Adolph Hitler has got his just deserts over and over and over. Hardly a day goes by when his evil is not recalled one way or another. Any autocrat who comes to power, however limited his domain, is dubbed “another Hitler.” Meanwhile Joseph Stalin remains a rather sinister figure lurking in the shadows as if long after his death he is still to be feared. Let’s not talk about him more than we have to.
Lies matter. Hitler, in fact, told the ugly truth. From the outset he made clear that he wanted to establish a tightly controlled racist regime from which “undesirables” like Jews would be excluded and persecuted. He said he would reclaim German lands lost in the First World War and would push militarily eastward until he confronted his great antagonist Stalin. He was as good as his word though ultimately unsuccessful.
Stalin preferred to lie, and it served him well. People were prepared to believe him or perhaps were afraid not to. All through the massive starvation of his collectivization program and the vast purges of friends and enemies alike, he offered a benign explanation that was accepted and even applauded. The dishonesty was colossal, writes Adam Ulam in his biography Stalin. “One day, when nearly every family had yielded a victim to his terror, Stalin would address the nation: ‘Brothers, sisters… I speak to you my friends.'”
Yet Stalin was powerfully assisted by the doctrine he espoused; namely communism. At the time it had a global following, often fanatical. It held out the promise of a better world to be achieved almost overnight by revolutionary thought and action. Turn the tables on the predators currently in charge and all would be well. Stalin saw an opening and lunged.

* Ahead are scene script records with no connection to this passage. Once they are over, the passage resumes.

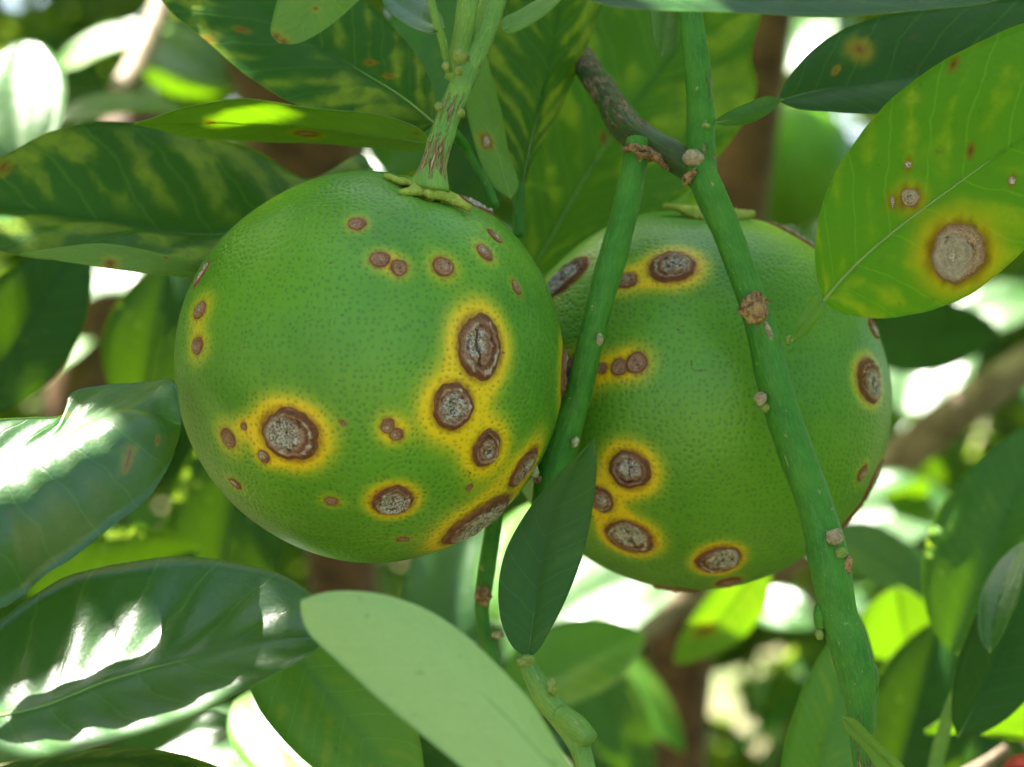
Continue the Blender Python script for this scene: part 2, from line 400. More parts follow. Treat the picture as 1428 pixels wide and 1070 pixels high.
def patch(name, centre, nrm, ax, rx, ry, surf, parent, gray=0.5, seed=0, relief=1.0, nr=13, na=40, crack=0.0, mat=None):
    """a crusty lesion that follows a surface: surf(points)->(points on surface, normals); lengths in cm"""
    e1 = unit(ax - nrm * np.dot(ax, nrm)); e2 = np.cross(nrm, e1)
    size = math.sqrt(rx * ry); ph = [rng.uniform(0, 6.28) for _ in range(5)]
    Q = [centre]; RHO = [0.0]; TH = [0.0]
    for i in range(1, nr + 1):
        rho = i / nr
        for j in range(na):
            th = 2 * math.pi * j / na
            o = 1 + 0.04 * math.sin(2*th + ph[0]) + 0.035 * math.sin(3*th + ph[1]) + 0.03 * math.sin(5*th + ph[2]) + 0.022 * math.sin(9*th + ph[3]) + 0.015 * math.sin(14*th + ph[4])
            Q.append(centre + e1 * (rx * rho * o * math.cos(th)) + e2 * (ry * rho * o * math.sin(th))); RHO.append(rho); TH.append(th)
    Q = np.array(Q); S, N = surf(Q); H = []; HC = []
    off = rng.uniform(-.24, .24, 2); RH2 = []
    for i in range(len(Q)):
        rho = RHO[i]; q = (Q[i] - centre) / size
        RH2.append(max(rho ** 3, math.hypot(np.dot(Q[i] - centre, e1) / rx - off[0], np.dot(Q[i] - centre, e2) / ry - off[1])))
        n1 = nz(q, 2.2, seed + 1.7); n2 = nz(q, 5.5, seed + 9.1); n3 = nz(q, 12.0, seed)
        rim = math.exp(-((rho - 0.84) / 0.10) ** 2)
        rid = 0.5 + 0.5 * math.cos((rho + 0.10 * n1) * 6.2832 * 2.6)
        edge = min(1.0, (1 - rho) / 0.12)
        body = 0.40 + 0.5 * n1 + 0.65 * n2 + 0.55 * n3 + 0.60 * rid * (0.3 + 0.7 * rho)
        if crack:
            dx = abs(q @ e1 - off[0] * 0.5 + 0.14 * nz(q, 3.0, seed + 4)); dy = abs(q @ e2)
            if dy < 0.62: body -= 1.3 * crack * math.exp(-(dx / 0.07) ** 2)
        hh = edge * (0.40 * rim + body * (1 - 0.5 * rim))
        H.append(hh); HC.append(min(1, max(0, 0.5 * hh + 0.22)) if rho < 0.97 else 0.45)
    H = np.maximum(np.array(H), 0.04); V = S + N * ((H * min(0.075, 0.10 * size + 0.008) * relief + 0.004) * np.where(np.array(RHO) > 0.995, -0.6, 1.0))[:, None]
    Fc = [(0, 1 + j, 1 + (j + 1) % na) for j in range(na)]
    for i in range(nr - 1):
        a, b = 1 + i * na, 1 + (i + 1) * na
        Fc += [(a + j, b + j, b + (j + 1) % na, a + (j + 1) % na) for j in range(na)]
    nv = len(V)
    return add(name, V, Fc, mat or (M_LES if size > 0.24 else M_LES3), parent, attrs={'rho': RHO, 'rho2': RH2, 'gray': np.full(nv, gray), 'hgt': HC})

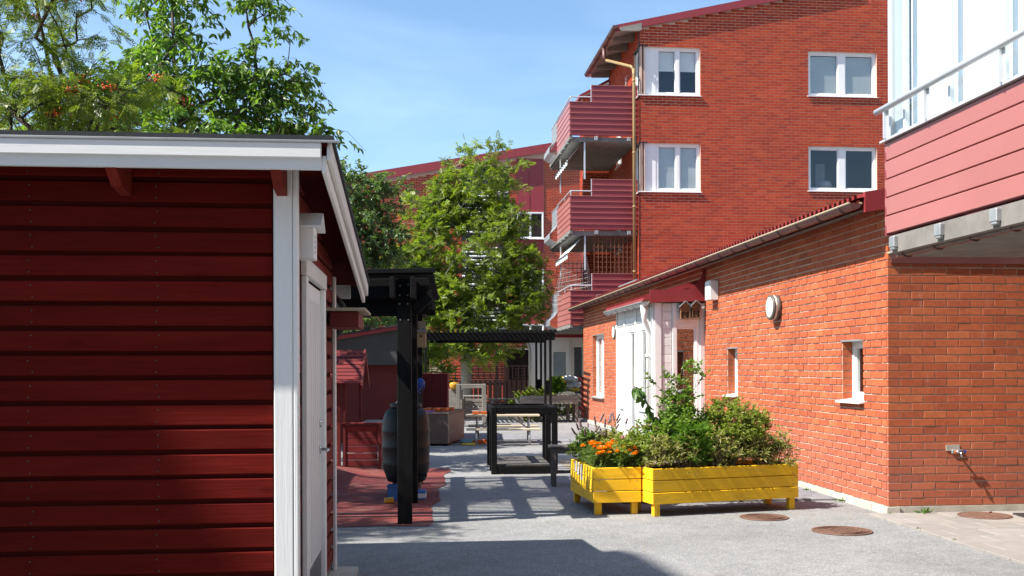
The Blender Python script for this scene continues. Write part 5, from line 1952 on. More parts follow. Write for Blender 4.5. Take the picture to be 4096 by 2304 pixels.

Like other true believers, fun loving New York editor Max Eastman was thoroughly taken in by the foment over revolution as he describes in his book Love and Revolution. which eloquently captures the atmosphere of the time. He equated love of revolution with his passion for the woman of his life, Russian born Eliena Krylenko. With the Bolshevik takeover of Russia in 1917, “we had unbounded hopes of a new world coming to birth.” Visiting Moscow on this joyous occasion, he became a close friend of Bolshevik mastermind Leon Trotsky, later assassinated by Stalin. Indeed he missed seeing Stalin who was operating as usual behind the scenes and would not have been interested in Eastman, though he later called him a “gangster of the pen” when he renounced the dictator.
Eastman recalls that “all his thoughts then took place in a rather opaque cloud of optimistic emotion. I was unaware of the beastlike struggle for power that was in progress behind the scenes. I was unaware of the existence of Stalin,” who turned out to have a long reach. After Eastman disavowed communism, its adherents in New York joined Stalin in denouncing him as a traitor. They made sure he and others sharing his views didn’t get printed or published in “an astute and unremitting infiltration of centers of communications.”
When he was later able to publish a book, he titled a chapter “Stalin Beats Hitler Twenty Ways.” But such was the climate of opinion that nobody in high office in Washington paid any attention, thus helping Stalin make his territorial grabs at the end of the Second World War. His lies had paid off handsomely. So today he deserves to have at least one local tyrant dubbed “another Stalin.”